The mathematical solution of the problems of the statics destrois theyr artistic formal expressivenes
The new monumentality of the space will disclose the spiritual freedom of man
Mankind bows facing the unlimited firmament26
In German, the final line is “Der Mensch erschauert in der Weite des Weltalls”—almost Wagnerian in its alliteration. Schindler’s first English rendition has a different ring. It conveys the idea of a house open to the sky, the inhabitant bowing before it—a more quietly blissful scene. An excursion to Yosemite National Park seemed to transform Schindler into an echt-Californian. He wrote to Neutra in October 1921: “I camp on the bank of the Tenaya—sleep on a spruce-needle bed under the open sky and bathe in the ice-cold waterfall.”27
In all, the experience of the Western landscape encouraged Schindler to think more deeply about opening the interior to nature—a concept that is not explicitly articulated in the Program. The architect’s celebrated residence on Kings Road, which was completed in 1922, gives evidence of that shift. From certain vantage points, it presents a cement façade nearly as massive as the ones sketched for T. P. Martin. Yet, as the studios open onto the interior courtyards, they afford a seamless transition from inside to outside, with walls dematerializing into sliding partitions. The structure no longer provides a feeling of total security, as in the past architecture analyzed in the Program; adobe walls are more intimated than imitated. Monumentality has been left behind. The design plainly registers the impact of the proto-modernist Irving Gill, whom Schindler got to know on moving to Los Angeles. Gill’s increasingly abstract take on Spanish revival styles also entailed a lightening of masses, as white-walled buildings dissolve into surrounding foliage and ambient light.
The distance that Schindler has traveled from his Wagnerschule/Loosschule beginnings is manifest in his vituperative reaction to Loos’s 1919 compendium, Richtlinien für ein Kunstamt, or Guidelines for a Ministry of Art, a copy of which was apparently sent to him by Neutra. Against the background of the Social Democratic advance in the early postwar era, Loos and his collaborators called for close government supervision for the arts, equitable pay for artists, and a suppression of arbitrary individual artistic invention. Schindler, in a letter to Neutra, professed disbelief that his old mentor was responsible for the document. He was aghast at what he called a bailiff’s vocabulary—dürfen, müssen, sollen, verbieten (be allowed, must, should, forbid).

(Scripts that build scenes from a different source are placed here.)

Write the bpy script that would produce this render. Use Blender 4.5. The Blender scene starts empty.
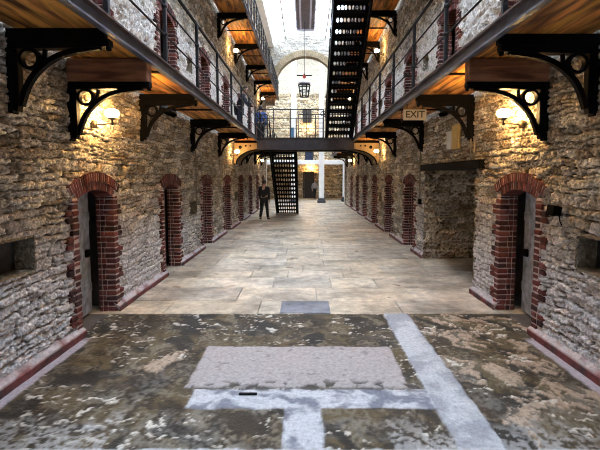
import bpy, bmesh, math, random
import numpy as np
from mathutils import Vector, Matrix
random.seed(7)
rng = np.random.default_rng(7)
scn = bpy.context.scene
COL = scn.collection
PI = math.pi

# ------------------------------------------------------------------ layout (metres; camera stands at the origin)
XL, XR = -2.60, 2.66          # faces of the two long stone walls
G = 1.72                      # half the gap between the gallery edges
Y0, Y1 = -8.0, 26.0           # hall from behind the camera to the arch
DECK = 3.19                   # walking level of the lower galleries
DECK2 = 6.72                  # walking level of the upper galleries
EYE = 1.85
LEFT_DOORS = [1.75 + 2.78 * k for k in range(9)]
RIGHT_DOORS = [1.9, 4.58, 9.82, 12.35, 14.9, 17.45, 20.0, 22.6]
RIGHT_UP_DOORS = [1.9, 4.58, 7.25, 9.95, 12.6, 15.3, 18.0, 20.7, 23.3]
DW = 0.83
BAY = (6.24, 8.90, 1.97)      # wide opening in the right wall
LEFT_NICHE = [(3.32, 3.80), (9.0, 9.5), (14.8, 15.3)]
RIGHT_NICHE = [(3.40, 3.88), (14.0, 14.45)]
LEFT_UP_NICHE = [(9.0, 9.38), (14.75, 15.1)]
RIGHT_UP_NICHE = [(8.85, 9.25), (14.1, 14.5)]

# ------------------------------------------------------------------ noise
def hsh(a, b, c=0.0):
    v = np.sin(np.asarray(a) * 127.1 + np.asarray(b) * 311.7 + c * 74.7) * 43758.5453
    return v - np.floor(v)
def vn(x, y, c=0.0):
    xi = np.floor(x); yi = np.floor(y); fx = x - xi; fy = y - yi
    u = fx ** 3 * (fx * (fx * 6 - 15) + 10); v = fy ** 3 * (fy * (fy * 6 - 15) + 10)
    def g(a, b):
        t = hsh(xi + a, yi + b, c) * 2 * PI
        return np.cos(t) * (fx - a) + np.sin(t) * (fy - b)
    p = g(0, 0) + (g(1, 0) - g(0, 0)) * u; q = g(0, 1) + (g(1, 1) - g(0, 1)) * u
    return np.clip(.5 + .85 * (p + (q - p) * v), 0, 1)
def fbm(x, y, c=0.0, o=4):
    s = 0; a = .5; t = 0
    for k in range(o):
        s = s + a * vn(x * 2 ** k + 17.3 * k, y * 2 ** k - 9.1 * k, c + k); t += a; a *= .5
    return s / t
def sst(a, b, x):
    t = np.clip((x - a) / (b - a), 0, 1); return t * t * (3 - 2 * t)

# ------------------------------------------------------------------ materials
def newmat(name):
    m = bpy.data.materials.new(name); m.use_nodes = True
    nt = m.node_tree; return m, nt, nt.nodes['Principled BSDF']
def plain(name, col, rough=.6, metal=0., var=.25, scale=9., bump=.15, bscale=40., spec=.5):
    m, nt, b = newmat(name)
    tc = nt.nodes.new('ShaderNodeTexCoord'); nz = nt.nodes.new('ShaderNodeTexNoise')
    nz.inputs['Scale'].default_value = scale; nz.inputs['Detail'].default_value = 5
    nt.links.new(tc.outputs['Object'], nz.inputs['Vector'])
    cr = nt.nodes.new('ShaderNodeValToRGB'); e = cr.color_ramp.elements
    e[0].position = .3; e[1].position = .7
    e[0].color = tuple(c * (1 - var) for c in col) + (1,); e[1].color = tuple(min(1, c * (1 + var)) for c in col) + (1,)
    nt.links.new(nz.outputs['Fac'], cr.inputs['Fac']); nt.links.new(cr.outputs['Color'], b.inputs['Base Color'])
    b.inputs['Roughness'].default_value = rough; b.inputs['Metallic'].default_value = metal
    b.inputs['Specular IOR Level'].default_value = spec
    if bump:
        n2 = nt.nodes.new('ShaderNodeTexNoise'); n2.inputs['Scale'].default_value = bscale; n2.inputs['Detail'].default_value = 4
        bp = nt.nodes.new('ShaderNodeBump'); bp.inputs['Strength'].default_value = bump; bp.inputs['Distance'].default_value = .02
        nt.links.new(tc.outputs['Object'], n2.inputs['Vector']); nt.links.new(n2.outputs['Fac'], bp.inputs['Height'])
        nt.links.new(bp.outputs['Normal'], b.inputs['Normal'])
    return m
def attr_mat(name, rough=.9, var=.35, scale=28., bump=.5, bscale=60., dist=.02, spec=.3, rough_var=0., stain=0.):
    """colour comes from the object's own 'col' attribute, broken up by fine noise"""
    m, nt, b = newmat(name)
    at = nt.nodes.new('ShaderNodeAttribute'); at.attribute_name = 'col'
    tc = nt.nodes.new('ShaderNodeTexCoord'); nz = nt.nodes.new('ShaderNodeTexNoise')
    nz.inputs['Scale'].default_value = scale; nz.inputs['Detail'].default_value = 8; nz.inputs['Roughness'].default_value = .7
    nt.links.new(tc.outputs['Object'], nz.inputs['Vector'])
    mr = nt.nodes.new('ShaderNodeMapRange'); mr.inputs[1].default_value = .3; mr.inputs[2].default_value = .7
    mr.inputs[3].default_value = 1 - var; mr.inputs[4].default_value = 1 + var
    nt.links.new(nz.outputs['Fac'], mr.inputs[0])
    mx = nt.nodes.new('ShaderNodeVectorMath'); mx.operation = 'SCALE'
    nt.links.new(at.outputs['Color'], mx.inputs[0]); nt.links.new(mr.outputs[0], mx.inputs['Scale'])
    if stain:
        n4 = nt.nodes.new('ShaderNodeTexNoise'); n4.inputs['Scale'].default_value = 1.1; n4.inputs['Detail'].default_value = 9; n4.inputs['Roughness'].default_value = .62
        m4 = nt.nodes.new('ShaderNodeMapRange'); m4.inputs[1].default_value = .38; m4.inputs[2].default_value = .54; m4.inputs[3].default_value = 1 - stain; m4.inputs[4].default_value = 1
        mp = nt.nodes.new('ShaderNodeMapping'); mp.inputs['Scale'].default_value = (.8, 1.3, 1)
        nt.links.new(tc.outputs['Object'], mp.inputs['Vector']); nt.links.new(mp.outputs[0], n4.inputs['Vector']); nt.links.new(n4.outputs['Fac'], m4.inputs[0])
        mz = nt.nodes.new('ShaderNodeVectorMath'); mz.operation = 'SCALE'
        nt.links.new(mx.outputs[0], mz.inputs[0]); nt.links.new(m4.outputs[0], mz.inputs['Scale']); mx = mz
    nt.links.new(mx.outputs[0], b.inputs['Base Color'])
    b.inputs['Roughness'].default_value = rough; b.inputs['Specular IOR Level'].default_value = spec
    if rough_var:
        m2 = nt.nodes.new('ShaderNodeMapRange'); m2.inputs[1].default_value = .3; m2.inputs[2].default_value = .7
        m2.inputs[3].default_value = rough - rough_var; m2.inputs[4].default_value = rough + rough_var
        n3 = nt.nodes.new('ShaderNodeTexNoise'); n3.inputs['Scale'].default_value = 2.2; n3.inputs['Detail'].default_value = 4
        nt.links.new(tc.outputs['Object'], n3.inputs['Vector']); nt.links.new(n3.outputs['Fac'], m2.inputs[0])
        nt.links.new(m2.outputs[0], b.inputs['Roughness'])
    n2 = nt.nodes.new('ShaderNodeTexNoise'); n2.inputs['Scale'].default_value = bscale; n2.inputs['Detail'].default_value = 6
    bp = nt.nodes.new('ShaderNodeBump'); bp.inputs['Strength'].default_value = bump; bp.inputs['Distance'].default_value = dist
    nt.links.new(tc.outputs['Object'], n2.inputs['Vector']); nt.links.new(n2.outputs['Fac'], bp.inputs['Height'])
    nt.links.new(bp.outputs['Normal'], b.inputs['Normal'])
    return m
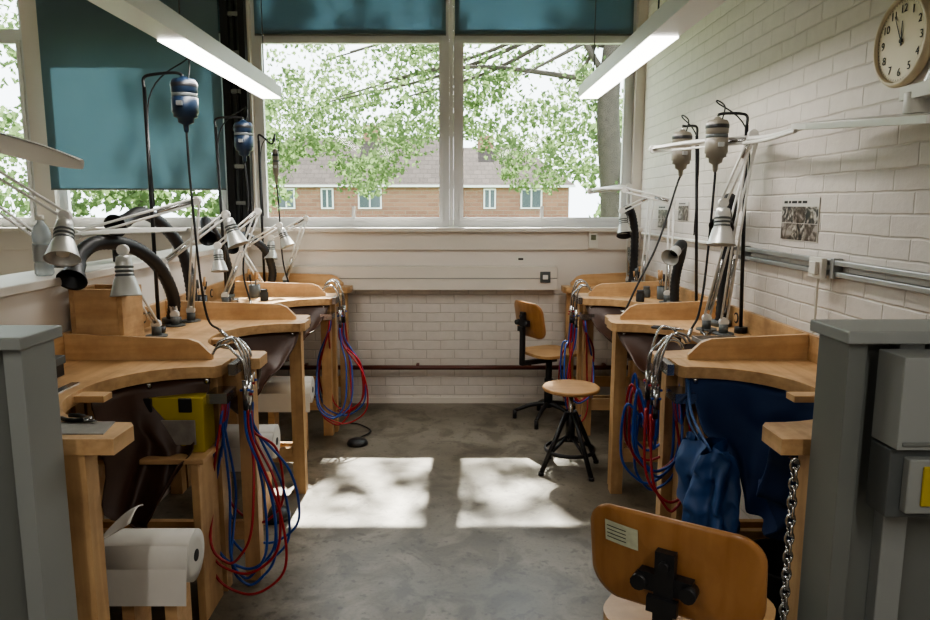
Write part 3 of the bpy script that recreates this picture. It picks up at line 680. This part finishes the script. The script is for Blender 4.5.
# ------------------------------------------------------------ outside
B('lawn_ground').box((-60,YB+.3,-.35),(60,90,-.25),'grass').done()
def house(hx0,hx1,hy,wins,zr,ins0,ins1,chim):
    h=B('brick_house')
    h.box((hx0,hy,-.25),(hx1,hy+9,2.9),'hbrick')
    def quad(*ps,k='slate'): h._f([h.bm.faces.new([h.bm.verts.new(V(q)) for q in ps])],k)
    ex=.35; ym=hy+4.5
    quad((hx0-ex,hy-ex,2.85),(hx1+ex,hy-ex,2.85),(hx1-ins1,ym,zr),(hx0+ins0,ym,zr))
    quad((hx1+ex,hy+9+ex,2.85),(hx0-ex,hy+9+ex,2.85),(hx0+ins0,ym,zr),(hx1-ins1,ym,zr))
    quad((hx1+ex,hy-ex,2.85),(hx1+ex,hy+9+ex,2.85),(hx1-ins1,ym,zr)); quad((hx0-ex,hy-ex,2.85),(hx0-ex,hy+9+ex,2.85),(hx0+ins0,ym,zr))
    h.box((hx0-ex,hy-ex,2.72),(hx1+ex,hy-ex+.1,2.86),'frame')
    h.box((chim,ym-.4,zr-.4),(chim+1.1,ym+.4,zr+.8),'hbrick')
    for x,wd in wins:
        h.box((x-wd/2,hy-.08,1.35),(x+wd/2,hy,2.65),'frame')
        for i in range(2):
            a=x-wd/2+.1+i*(wd-.1)/2; h.box((a,hy-.1,1.45),(a+(wd-.1)/2-.1,hy-.08,2.55),'hglass')
    h.done(normals=False)
house(-11.9,-.7,45,((-10.7,1.1),(-8.1,.8),(-5.4,1.5)),6.2,.3,.3,-6.3)
house(.0,7.4,46,((2.25,.8),(4.95,1.4)),5.6,.3,2.6,1.6)
def tree(name,tx,ty,tr,clusters,seed,branches,top=9):
    r=random.Random(seed); t=B(name)
    t.tube([(tx,ty,-.3),(tx+.05,ty,1.5),(tx-.1,ty,3.4),(tx+.1,ty,6),(tx,ty,top)],(tr*1.2,tr*.5),'bark',12,6)
    for pts,rad in branches: t.tube(pts,(rad,rad*.25),'bark',8,6)
    i=t.mi('leaf'); bm=t.bm
    for (c,rad,n,ls) in clusters:
        c=V(c)
        for _ in range(n):
            while True:
                p=V((r.uniform(-1,1),r.uniform(-1,1),r.uniform(-1,1)))
                if p.length<=1: break
            p=c+V((p.x*rad,p.y*rad,p.z*rad*.7)); s=ls*r.uniform(.6,1.3)
            n1=V((r.uniform(-1,1),r.uniform(-1,1),r.uniform(-.6,1))).normalized(); u=n1.orthogonal().normalized(); w=n1.cross(u)
            a=r.uniform(0,6.28); u,w=u*math.cos(a)+w*math.sin(a),w*math.cos(a)-u*math.sin(a)
            vs=[bm.verts.new(p+q) for q in(-u*s*.55,-u*s*.1-w*s*.5,u*s*.2-w*s*.25,u*s*.6,u*s*.2+w*s*.25,-u*s*.1+w*s*.5)]
            f=bm.faces.new(vs); f.material_index=i
    return t.done(normals=False)
r=random.Random(11)
cl=[]
for _ in range(700):
    y=r.uniform(12,19); d_=y
    x=r.uniform(-1,1)*.33*d_
    u_=x/d_
    hang=.05+.11*noise.noise(V((u_*9,1.7,0)))
    z=1.6+d_*(hang+abs(r.gauss(0,1))*.10)
    if .20<u_<.245 and r.random()<.75: continue
    cl.append(((x,y,z),r.uniform(.18,.5),r.randint(16,40),.09))
for _ in range(150):
    y=r.uniform(12,20); x=r.uniform(-14,-6); cl.append(((x,y,r.uniform(1.8,8)),r.uniform(.5,.9),50,.13))
for _ in range(95):
    y=r.uniform(9,13); z=3+(y-5.5)*1.22+r.uniform(-1.8,.9); cl.append(((r.uniform(-2.2,2.2),y,z),r.uniform(.12,.4),18,.13))
# unseen leaf clumps added on the sun path to shade the stool
for _ in range(46):
    y=r.uniform(9.2,10.8); z=.35+(y-4.05)*1.213+r.uniform(-.75,.75)
    cl.append(((r.uniform(.80,1.7),y,z),r.uniform(.18,.28),42,.13))
br=[([(2.75,12.5,8.6),(2.0,11.3,8.7),(1.1,10.0,7.7)],.06)]
for k in range(18):
    ex_,ey,ez=r.uniform(-5.5,4),r.uniform(12,15),r.uniform(3.6,6.0)
    br.append(([(2.72,12.5,r.uniform(3.2,5.5)),((2.7+ex_)/2,(12.5+ey)/2,ez+.4),(ex_,ey,ez)],.055))
tree('plane_tree',2.75,12.5,.22,cl,5,br)
cl=[]
for _ in range(60): cl.append(((r.uniform(-17,-7.5),r.uniform(24,30),r.uniform(1,6)),1.,60,.3))
for _ in range(60): cl.append(((r.uniform(5.5,14),r.uniform(24,30),r.uniform(1.,6)),1.,60,.3))
tree('oak_tree',-12,27,.3,cl,6,[])

# ------------------------------------------------------------ sun / world
el=math.radians(50.5)
s=bpy.data.lights.new('sun','SUN'); s.energy=40; s.angle=math.radians(.8); s.color=(1,.95,.87)
o=bpy.data.objects.new('sun',s); sc.collection.objects.link(o)
dirv=V((-.012,-math.cos(el),-math.sin(el))); o.rotation_euler=dirv.to_track_quat('-Z','Y').to_euler(); o.location=(0,20,20)
w=bpy.data.worlds.new('sky'); sc.world=w; w.use_nodes=True
nt=w.node_tree; bg=nt.nodes['Background']; bg.inputs['Color'].default_value=(.88,.94,1,1); bg.inputs['Strength'].default_value=4.8
for x0,x1 in((-1.5,1.36),(-4.9,-1.78)):
    l=bpy.data.lights.new('window_portal','AREA'); l.shape='RECTANGLE'; l.size=x1-x0; l.size_y=1.45; l.cycles.is_portal=True
    o=bpy.data.objects.new('window_portal',l); o.location=((x0+x1)/2,YB+.2,2.16); o.rotation_euler=(math.radians(-90),0,0); sc.collection.objects.link(o)

# ------------------------------------------------------------ camera
cam=bpy.data.cameras.new('camera'); co=bpy.data.objects.new('camera',cam); sc.collection.objects.link(co); sc.camera=co
cam.sensor_width=36; cam.lens=27.1; cam.shift_x=.01075
co.location=(0,0,1.6); co.rotation_euler=(math.radians(90-8.53),0,0)
sc.view_settings.view_transform='AgX'
sc.view_settings.look='AgX - Medium High Contrast'
sc.view_settings.exposure=0.15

He was particularly incensed by a section written by Schoenberg, in which the composer demanded measures to “ensure the German nation’s superiority in the field of music, a superiority rooted in the endowment of the Volk.” For Schindler, such nationalist sloganeering demonstrated an obliviousness to the actual wishes of the public. He declared the Richtlinien “tot und modern”—“modern” here connoting rot and decay, not progress and innovation.28
A fascinating note from 1925 shows Schindler searching out another kind of third way, this time in an international context. He distances himself both from the doctrinaire modernism that was taking hold in Europe and from the mass-produced real-estate industry of Southern California: “The European and the American way of reaching the top: the first has one—only one—idea —makes it a religion and becomes its god. The other imports an idea, becomes its sales manager and fortifies his position at the source with gold.”29 Such independence of spirit would be the hallmark of Schindler’s subsequent career, which spurned the strictures of the International Style while making no concessions to the marketplace.
To an astonishing degree, Schindler remained loyal to the principles he had set forth in the Program of his early years. To walk through the most remarkable instances of Space Architecture—the Kings Road house, the Lovell Beach House, the cluster of houses above Silver Lake Reservoir, and the Kallis House, to name a few—is to feel the aptness of Alexander Koch’s summary of the then unknown architect’s ideas: “The concept of comfort is interpreted anew: it consists above all in the possibility of being able to freely control space, light, air and temperature within the enclosed area.”